Friday, July 25, 2014

More of Him, less of me

Anxiety...fear, worry, loneliness, sin.

"Have more faith."
"Pray about it."
"Just trust God."  ...they all reply.

I need more. That's not enough. The common responses from fellow Christians tend to require more of me, more action on my part. I know people are just trying to be helpful, however I can't do it on my own, those things haven't worked for me. I don't think many of us truly understand anxiety, but most of us experience anxiety, constantly! I know I didn't fully understand it and still don't completely. My main question through all of this searching became: What about Him? What's His role in all of this?

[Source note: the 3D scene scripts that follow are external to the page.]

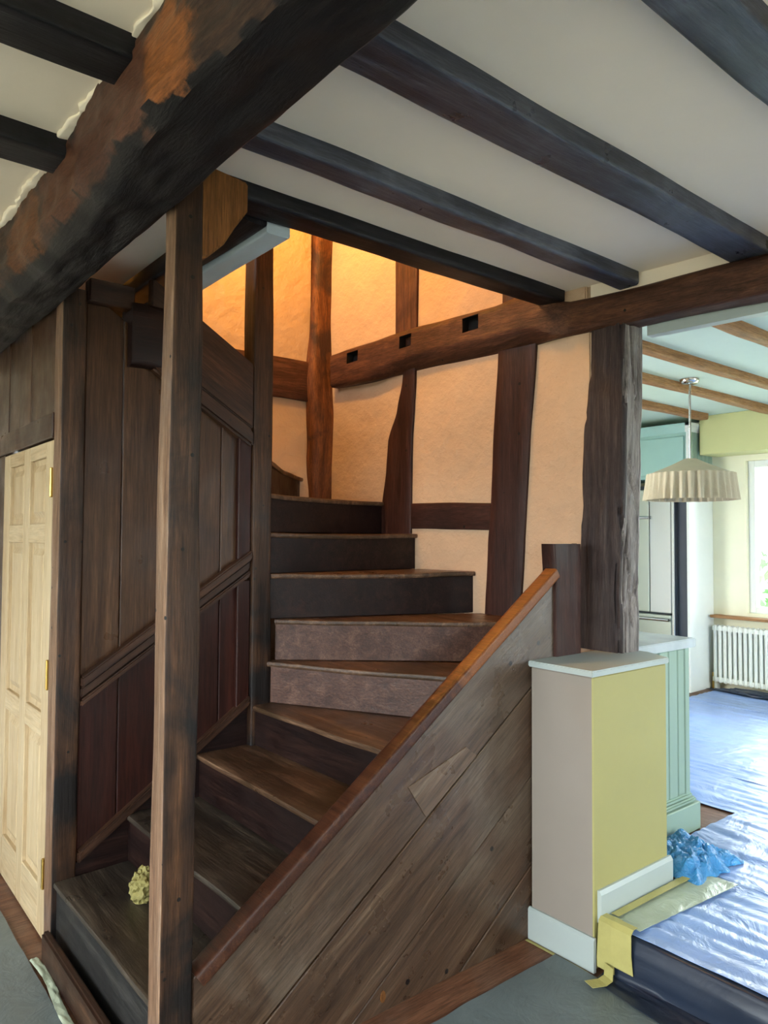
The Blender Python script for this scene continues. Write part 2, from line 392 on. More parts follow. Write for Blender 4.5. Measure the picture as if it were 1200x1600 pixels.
wall('wall_side', 'x', 1.65, 1.8, -3.05, 2.86, 0, CZ, [(-1.4, .3, .75, 2.25)], M_WALL, 'plain plaster wall with a window beside the stair room')
wall('wall_left', 'x', -4.6, -4.45, -3.05, .82, 0, CZ, [], M_WALL, 'plain plaster wall beyond the cupboard door')
wall('wall_kitchen_window', 'y', 6.8, 6.98, -4.8, 1.45, 0, KC, [(-3.14, -1.3, .88, 2.27)], M_KCREAM, 'pale yellow kitchen wall around the window')
wall('wall_kitchen_side', 'x', 1.3, 1.45, 2.95, 6.8, 0, KC, [(4.2, 6.0, .75, 2.25)], M_KWHITE, 'white kitchen side wall with a window')
wall('wall_kitchen_left', 'x', -4.95, -4.8, 2.8, 6.98, 0, KC, [], M_KWHITE, 'white kitchen wall behind the tall cupboards')
# timber framed wall beside the stairs
def wallpt(x, n, z): return WO + WA * ws(x) + WN * n + ZA * z
wl = prism('wall_right', [wallpt(-3.95, -.11, 0), wallpt(-1.93, -.11, 0), wallpt(-1.93, -.11, 2.6), wallpt(-1.93, -.11, 4.4), wallpt(-3.95, -.11, 4.4)], WN * .10, M_PLASTER)
S(wl, 'cream plastered timber framed wall beside the winding stairs')
def panel(poly, parent, nn=.008, n0=-.012):
    o = prism('plaster_panel', [wallpt(x, n0, z) for x, z in poly], WN * (nn - n0), M_PLASTER, parent, .006, 2)
    return o
panel([(-3.67, 1.5), (-3.15, 1.5), (-3.15, 1.95), (-3.12, 2.15), (-3.03, 2.5), (-3.67, 2.5)], wl)
panel([(-3.03, 1.70), (-2.45, 1.70), (-2.40, 2.5), (-3.0, 2.5)], wl)
panel([(-3.05, 1.1), (-2.47, 1.1), (-2.45, 1.62), (-3.05, 1.62)], wl)
panel([(-2.33, .9), (-1.93, .9), (-1.93, 2.5), (-2.25, 2.5)], wl)
panel([(-3.69, 2.6), (-3.09, 2.6), (-3.10, 4.3), (-3.69, 4.3)], wl)
panel([(-3.0, 2.6), (-2.36, 2.6), (-2.36, 4.3), (-3.0, 4.3)], wl)
panel([(-2.3, 2.6), (-1.95, 2.6), (-1.95, 4.3), (-2.3, 4.3)], wl)
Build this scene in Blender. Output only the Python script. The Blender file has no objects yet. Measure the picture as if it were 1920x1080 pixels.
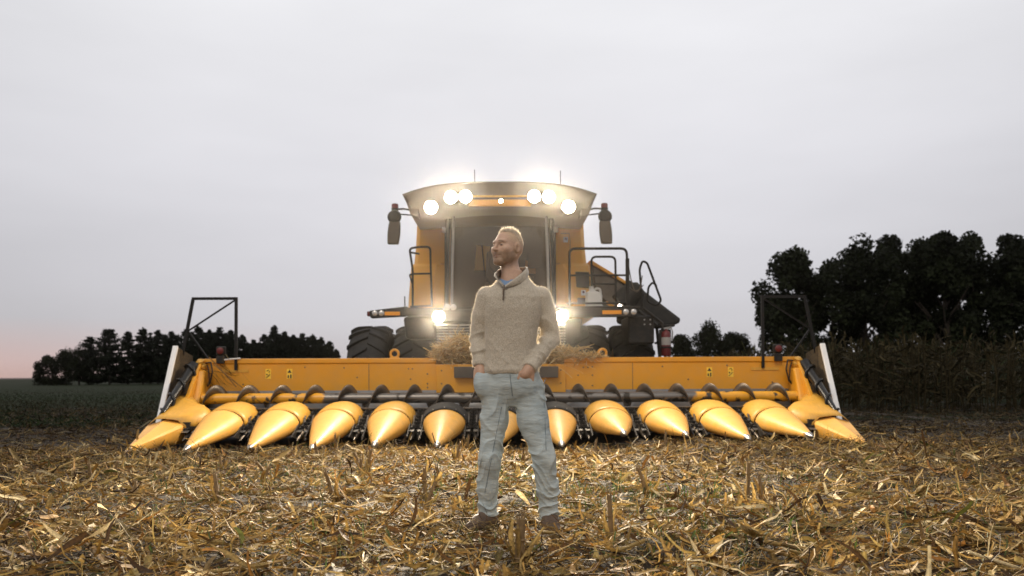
import bpy, math, random
import numpy as np
from mathutils import Vector, Matrix, noise as mnoise

random.seed(7)
RNG = np.random.default_rng(11)
SC = bpy.context.scene
COL = SC.collection
R = math.radians
PI = math.pi

# ------------------------------------------------------------------ camera
CAM_H = 0.92
cam_data = bpy.data.cameras.new("camera")
cam = bpy.data.objects.new("camera", cam_data)
COL.objects.link(cam)
cam.matrix_world = Matrix.Translation((0, 0, CAM_H)) @ Matrix.Rotation(R(90), 4, 'X') @ Matrix.Rotation(R(-0.25), 4, 'Z')
cam_data.sensor_fit = 'HORIZONTAL'
cam_data.sensor_width = 36.0
cam_data.lens = 36.0 * 1522 / 1920
cam_data.shift_y = (704 - 540) / 1920
cam_data.clip_start = 0.1
cam_data.clip_end = 5000
cam_data.dof.use_dof = True
cam_data.dof.focus_distance = 4.95
cam_data.dof.aperture_fstop = 2.6
SC.camera = cam
SC.render.resolution_x = 1024
SC.render.resolution_y = 576

# ------------------------------------------------------------------ sky and sun
SUN_EL, SUN_AZ = R(46), R(197)          # azimuth clockwise from +Y: behind the camera, a little to its left
world = bpy.data.worlds.new("World")
SC.world = world
world.use_nodes = True
nt = world.node_tree
nt.nodes.clear()
N = nt.nodes.new
L = nt.links.new
out = N('ShaderNodeOutputWorld')
bg = N('ShaderNodeBackground')
bg.inputs['Strength'].default_value = 1.0
L(bg.outputs[0], out.inputs['Surface'])
sky = N('ShaderNodeTexSky')
sky.sky_type = 'NISHITA'
sky.sun_disc = False
sky.sun_elevation = SUN_EL
sky.sun_rotation = SUN_AZ
sky.air_density = 1.0
sky.dust_density = 4.0
skym = N('ShaderNodeVectorMath'); skym.operation = 'SCALE'
skym.inputs['Scale'].default_value = 0.09
L(sky.outputs[0], skym.inputs[0])
tc = N('ShaderNodeTexCoord')
sep = N('ShaderNodeSeparateXYZ')
L(tc.outputs['Generated'], sep.inputs[0])
ramp = N('ShaderNodeValToRGB')           # overcast layer: brighter overhead, duller to the horizon
cr = ramp.color_ramp
cr.elements[0].position = 0.0; cr.elements[0].color = (0.60, 0.58, 0.605, 1)
cr.elements[1].position = 1.0; cr.elements[1].color = (0.90, 0.895, 0.92, 1)
for p, c in ((0.10, (0.68, 0.665, 0.70)), (0.24, (0.77, 0.76, 0.795)), (0.40, (0.87, 0.865, 0.89))):
    e = cr.elements.new(p); e.color = (*c, 1)
L(sep.outputs['Z'], ramp.inputs[0])
mapn = N('ShaderNodeMapping'); mapn.inputs['Scale'].default_value = (1.1, 1.1, 4.5)
L(tc.outputs['Generated'], mapn.inputs[0])
nz = N('ShaderNodeTexNoise')
nz.inputs['Scale'].default_value = 2.2; nz.inputs['Detail'].default_value = 5; nz.inputs['Roughness'].default_value = 0.5
L(mapn.outputs[0], nz.inputs[0])
cl = N('ShaderNodeMapRange')
cl.inputs['From Min'].default_value = 0.3; cl.inputs['From Max'].default_value = 0.7
cl.inputs['To Min'].default_value = 0.935; cl.inputs['To Max'].default_value = 1.04
L(nz.outputs[0], cl.inputs[0])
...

I've been working through the study: The Gospel Centered Life  this summer and the root message is More of Him, less of me. Thinking about this and meditating on Matthew 6:25-34. I came up with the following on how to bid my anxious fears:


v.25- Trust God with the details- He's got this. More of Him, less of me

v.26- I'm valuable, precious in His sight- all because of what His Son did for me. More of Him, less of me

v.27.- Worry/Anxiety- more harmful than helpful- WAIT? When Me, Myself and I try to figure out a solution to every possible problem or potential issue and stress out like crazy it's creating more problems. More of Him, less of me

v.30- We are the crown of His creation, He will take care of me. More of Him, less of me

vs.31-23- When I, me again, worries I am forgetting His promises and diminishing His power. More of Him, less of me

Oh the Father's love...

So summing it all up God revealed these steps to me and they WORK!

1) Identify: I am anxious! I am worrying! I fear ____.

2) Recognize: I can't make it stop. I can't make it go away. I am powerless.

3) Release: Give up! Let go, let God, release my control and power to Him

4) Reside: He's got this! He's go me! He can handle it.

I put so much pressure on myself to be prepared for any and every circumstance when all I really need to do is STOP- Identify-Recognize-Relax-Reside in HIM!